= WHAT TO DO =
Reproduce the data exactly and drop any pictures it holds.

= RECORDED INFORMATION =
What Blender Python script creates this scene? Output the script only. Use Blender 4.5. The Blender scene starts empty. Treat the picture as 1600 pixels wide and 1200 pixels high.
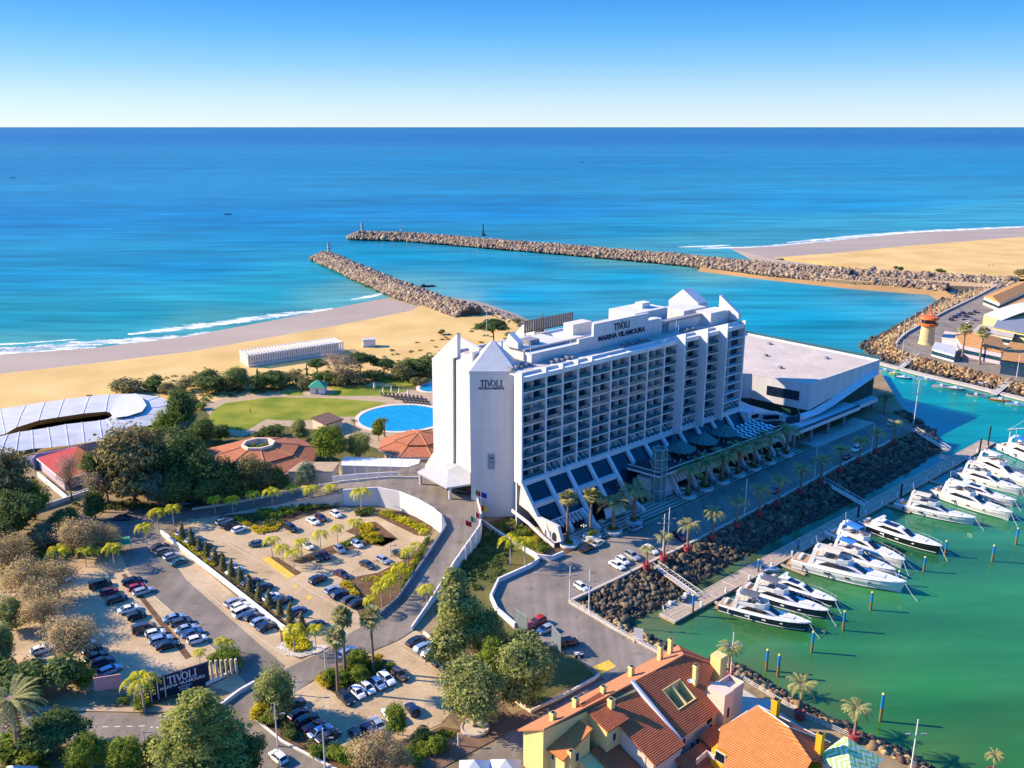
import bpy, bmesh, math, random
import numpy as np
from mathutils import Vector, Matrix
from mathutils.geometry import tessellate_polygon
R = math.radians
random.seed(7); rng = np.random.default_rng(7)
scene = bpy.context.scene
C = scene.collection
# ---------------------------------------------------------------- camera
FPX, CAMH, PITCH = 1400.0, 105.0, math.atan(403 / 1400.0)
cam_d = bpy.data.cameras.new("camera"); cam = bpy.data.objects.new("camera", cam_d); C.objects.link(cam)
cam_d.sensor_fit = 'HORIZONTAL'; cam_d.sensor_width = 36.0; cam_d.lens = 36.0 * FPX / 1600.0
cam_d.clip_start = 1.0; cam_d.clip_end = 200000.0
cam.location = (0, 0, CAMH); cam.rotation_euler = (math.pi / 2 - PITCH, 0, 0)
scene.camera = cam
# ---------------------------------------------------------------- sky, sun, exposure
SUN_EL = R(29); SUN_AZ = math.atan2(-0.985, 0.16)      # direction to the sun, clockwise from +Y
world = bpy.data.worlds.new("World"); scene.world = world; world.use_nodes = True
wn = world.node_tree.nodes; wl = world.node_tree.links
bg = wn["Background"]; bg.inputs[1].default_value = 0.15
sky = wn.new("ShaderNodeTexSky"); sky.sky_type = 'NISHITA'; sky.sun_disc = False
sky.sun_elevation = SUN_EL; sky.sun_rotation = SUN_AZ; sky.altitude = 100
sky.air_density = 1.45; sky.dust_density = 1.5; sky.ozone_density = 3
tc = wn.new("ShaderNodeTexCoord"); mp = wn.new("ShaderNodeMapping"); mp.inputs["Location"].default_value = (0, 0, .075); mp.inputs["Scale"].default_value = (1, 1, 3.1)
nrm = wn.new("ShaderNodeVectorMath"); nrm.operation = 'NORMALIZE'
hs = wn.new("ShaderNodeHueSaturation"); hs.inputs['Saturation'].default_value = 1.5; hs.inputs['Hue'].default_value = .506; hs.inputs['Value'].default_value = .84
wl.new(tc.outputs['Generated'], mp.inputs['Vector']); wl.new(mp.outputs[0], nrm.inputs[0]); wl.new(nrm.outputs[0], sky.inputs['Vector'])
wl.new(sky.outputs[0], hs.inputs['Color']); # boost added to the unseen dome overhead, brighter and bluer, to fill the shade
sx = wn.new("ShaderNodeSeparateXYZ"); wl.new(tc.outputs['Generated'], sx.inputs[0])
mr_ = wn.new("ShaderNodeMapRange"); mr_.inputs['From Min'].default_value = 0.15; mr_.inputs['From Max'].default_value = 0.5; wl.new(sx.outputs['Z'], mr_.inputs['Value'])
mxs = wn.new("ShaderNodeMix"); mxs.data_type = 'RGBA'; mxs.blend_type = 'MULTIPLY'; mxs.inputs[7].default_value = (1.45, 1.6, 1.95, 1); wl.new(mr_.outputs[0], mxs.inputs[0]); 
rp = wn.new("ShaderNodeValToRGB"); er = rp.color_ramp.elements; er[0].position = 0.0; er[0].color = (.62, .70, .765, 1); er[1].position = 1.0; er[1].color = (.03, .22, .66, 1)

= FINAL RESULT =
What Blender Python script creates this scene? Output the script only. Use Blender 4.5. The Blender scene starts empty. Treat the picture as 1600 pixels wide and 1200 pixels high.
import bpy, bmesh, math, random
import numpy as np
from mathutils import Vector, Matrix
from mathutils.geometry import tessellate_polygon
R = math.radians
random.seed(7); rng = np.random.default_rng(7)
scene = bpy.context.scene
C = scene.collection
# ---------------------------------------------------------------- camera
FPX, CAMH, PITCH = 1400.0, 105.0, math.atan(403 / 1400.0)
cam_d = bpy.data.cameras.new("camera"); cam = bpy.data.objects.new("camera", cam_d); C.objects.link(cam)
cam_d.sensor_fit = 'HORIZONTAL'; cam_d.sensor_width = 36.0; cam_d.lens = 36.0 * FPX / 1600.0
cam_d.clip_start = 1.0; cam_d.clip_end = 200000.0
cam.location = (0, 0, CAMH); cam.rotation_euler = (math.pi / 2 - PITCH, 0, 0)
scene.camera = cam
# ---------------------------------------------------------------- sky, sun, exposure
SUN_EL = R(29); SUN_AZ = math.atan2(-0.985, 0.16)      # direction to the sun, clockwise from +Y
world = bpy.data.worlds.new("World"); scene.world = world; world.use_nodes = True
wn = world.node_tree.nodes; wl = world.node_tree.links
bg = wn["Background"]; bg.inputs[1].default_value = 0.15
sky = wn.new("ShaderNodeTexSky"); sky.sky_type = 'NISHITA'; sky.sun_disc = False
sky.sun_elevation = SUN_EL; sky.sun_rotation = SUN_AZ; sky.altitude = 100
sky.air_density = 1.45; sky.dust_density = 1.5; sky.ozone_density = 3
tc = wn.new("ShaderNodeTexCoord"); mp = wn.new("ShaderNodeMapping"); mp.inputs["Location"].default_value = (0, 0, .075); mp.inputs["Scale"].default_value = (1, 1, 3.1)
nrm = wn.new("ShaderNodeVectorMath"); nrm.operation = 'NORMALIZE'
hs = wn.new("ShaderNodeHueSaturation"); hs.inputs['Saturation'].default_value = 1.5; hs.inputs['Hue'].default_value = .506; hs.inputs['Value'].default_value = .84
wl.new(tc.outputs['Generated'], mp.inputs['Vector']); wl.new(mp.outputs[0], nrm.inputs[0]); wl.new(nrm.outputs[0], sky.inputs['Vector'])
wl.new(sky.outputs[0], hs.inputs['Color']); # boost added to the unseen dome overhead, brighter and bluer, to fill the shade
sx = wn.new("ShaderNodeSeparateXYZ"); wl.new(tc.outputs['Generated'], sx.inputs[0])
mr_ = wn.new("ShaderNodeMapRange"); mr_.inputs['From Min'].default_value = 0.15; mr_.inputs['From Max'].default_value = 0.5; wl.new(sx.outputs['Z'], mr_.inputs['Value'])
mxs = wn.new("ShaderNodeMix"); mxs.data_type = 'RGBA'; mxs.blend_type = 'MULTIPLY'; mxs.inputs[7].default_value = (1.45, 1.6, 1.95, 1); wl.new(mr_.outputs[0], mxs.inputs[0]); 
rp = wn.new("ShaderNodeValToRGB"); er = rp.color_ramp.elements; er[0].position = 0.0; er[0].color = (.62, .70, .765, 1); er[1].position = 1.0; er[1].color = (.03, .22, .66, 1)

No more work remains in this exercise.